İlk Türk toplumunun meydana gelmesinde aile bağlılığının yanı sıra zorla karşılaşmak, tehlikelere karşı bir araya gelmek, geçimi daha kolay sağlamak gibi faktörler de rol oynamıştır. Bu değişik faktörlerle oluşan topluma “boy” (bod) deniliyordu. Boy beyleri cesareti, doğruluğu, mali kudreti ile tanınan kişiler arasından seçilirlerdi. Her boyun arazisi ve silah gücü vardı. Mülkü ve hayvan sürüleri diğer boylardan ayırt edilmektedir.
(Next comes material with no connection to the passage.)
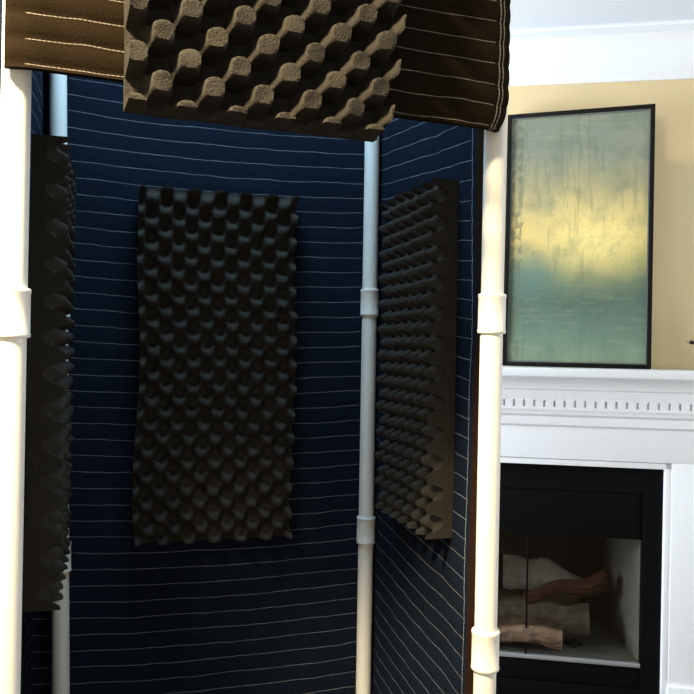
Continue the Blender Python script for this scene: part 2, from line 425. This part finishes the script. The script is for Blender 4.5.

Bir boy herhangi bir yolla büyük bir nüfuz kazanmışsa onun beyi, boylar birliği olan ”budun” un başbuğu olurdu. İlk siyasi birlik olan boyun bünyesi sağlamlaşıp toprağı genişledikçe boy beyinin çok güçlenmesinden dolayı beyin ailesi “sülale” özelliği kazanırdı. Güçlü bir boyun diğerlerini hakimiyetine alması hayatın kanunu idi. Böyle durumda toprak genişler nüfus artardı. Ama bunlar bir devletin teşekkülü için yeterli değildir. “Velayet-i amme” denen yasama ve yürütme nosyonunun doğması ve bununda budun’a intikali gerekir.

Beylerin yetkileri il beyine karşı sınırlanırdı. Çeşitli yetkilerle karizmatik bir havaya bürünen hanedan devletin mihrakı durumuna gelmiş ve uzun ömürlü hanedanlar kurulmaya başlamıştır.



Ziya Gökalp eski Türk toplumunun geçtiği merhaleleri altılı bir ayrıma tâbi tutmuştur; Aile, soy, sop, boy, uz, il(devlet). İlk 3 zümre ailevi karakterdedirler. Kan bağı bunlarda kurucu unsur sayılır. Siyasi karakterleri ikinci plandadır. Son 3 zümrede ise zayıflayan kan bağı yerini belli ölçüde ülke birliğine bırakmıştır. İçlerinde idare edenler –edilenler farklılaşması vücut bulmuş kısaca aile olmaktan çıkmışlardır.